BL – Eu acho que as instituições brasileiras são robustas, o Brasil não é um vazio institucional, nós não estamos num ringue onde qualquer coisa pode acontecer. Então, eu acho que caminhamos a passos largos para uma situação mais estável, com uma alternância democrática entre partidos. Eu apenas constato, porque eu sou realista, que os investidores fazem uma diferença. Na cabeça deles há um candidato, que é o José Serra, que oferece mais segurança, mais previsibilidade do que os outros três. Na cabeça dos investidores a diferença é muito acentuada, então é claro que o risco do país sobe quando as pessoas supõem que o Serra não vai ser o eleito!

IIA instabilidade no mercado financeiro deve continuar até as eleições?
BL – Eu trabalho com uma hipótese um pouco mais otimista. Acho que em duas ou três semanas vai ficar mais clara a polarização entre Serra e Lula, com o Ciro e Garotinho para trás. Na hora que isto for percebido com clareza, acho que o mercado vai se acalmar um pouco. Veja bem, se nós voltarmos a fevereiro, quando a candidatura Serra foi claramente indicada, de lá para cá o Serra cresceu aproximadamente 3 pontos percentuais por mês, de 7% em fevereiro para 20% a 21% hoje. Como hipótese, podemos imaginar numa projeção simples, aritmética, que ele chegue ao início do horário eleitoral gratuito (na última semana de agosto) na casa dos 27%, 28% das preferências dos eleitores. A esta altura, ele terá colocado uma diferença significativa em relação ao Garotinho e ao Ciro.

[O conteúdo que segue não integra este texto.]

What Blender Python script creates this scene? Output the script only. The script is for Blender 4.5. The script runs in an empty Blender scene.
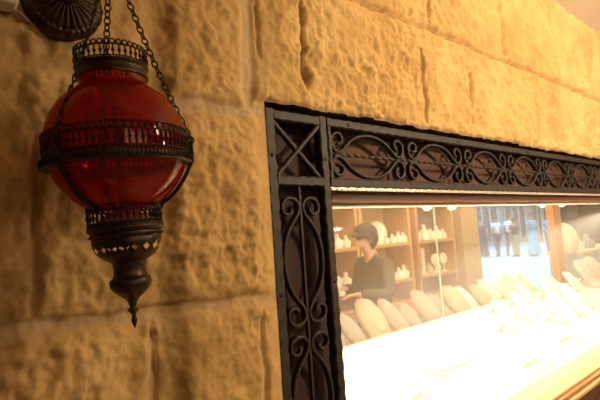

IIO sr. acha que ele pode ganhar a eleição?
BL – Eu quero ser bem cauteloso nisso para não parecer chutômetro, mas eu diria que sim, acho que o Serra ganha a eleição. Por quê? Porque ele tem uma estrutura de campanha forte e muito bem armada e o dobro do tempo do Lula na televisão. Talvez a principal característica desta eleição de 2002 seja ter uma pauta muito difusa. É muito difícil alguém apontar qual é a questão dominante nesta eleição. Em 1994 era facílima, era a inflação. Desta vez, o que os candidatos discutem quando vão ao FMI, quando vão às entidades, é a necessidade de exportar mais, o que reduzirá a vulnerabilidade e permitirá reduzir a taxa de juro. Mas aí o eleitor já se perdeu, é complicado demais discutir isso com 108 milhões de eleitores, o que aumenta a importância das atividades partidárias na esfera estadual e municipal.

IIPorque aumenta a importância das atividades partidárias?
BL – Porque isso significa ter um número muito maior de candidatos a governador, deputado federal, deputado estadual trabalhando nos estados para ganhar votos para o candidato. Então, o candidato que tenha uma coligação de partidos muito mais ampla, como o Serra, leva vantagem.

IIA atual onda de críticas ao governo Fernando Henrique Cardoso, uma das quais aponta para um aumento da dívida pública de 30% para 56% do PIB desde 1995, afeta a credibilidade do seu candidato junto aos investidores?
BL – Acho que não, até porque o governo Fernando Henrique é muito mais reconhecido lá fora do que aqui dentro. Se você vai ao exterior, para qualquer país, há um nível de prestígio do Brasil muito maior do que em qualquer outro período da história do Brasil, exatamente em função da consistência da política econômica. O aumento da dívida pública se deve a muitos fatores, um deles ao fato de que as dívidas ocultas, os chamados esqueletos, passaram a ser contabilizados.

IIQuer dizer, as dívidas já existiam mas não eram contabilizadas?
BL – Sim, e o governo passou a admitir explicitamente como dívida esses passivos que antes eram escondidos. O governo privatizou bancos estaduais que eram máquinas de fazer endividamento e de clientelismo, o que contribuiu muito para a credibilidade da política econômica interna do Brasil. O próprio PROER, o programa de saneamento dos bancos – que no Brasil muita gente criticou porque não entendeu direito do que se tratava – no exterior é um ativo deste governo. Teve seu preço obviamente, mas o preço de não fazer seria infinitamente maior. Então, a dívida interna é alta porque reflete uma parte que é dívida real e outra parte que é reconhecimento de esqueletos.

IIEla é administrável?
BL – Acho que a soma desses dois fatores, dívida real e reconhecimento de esqueletos, é administrável desde que haja consistência e a mesma responsabilidade em relação aos compromissos que o governo assume.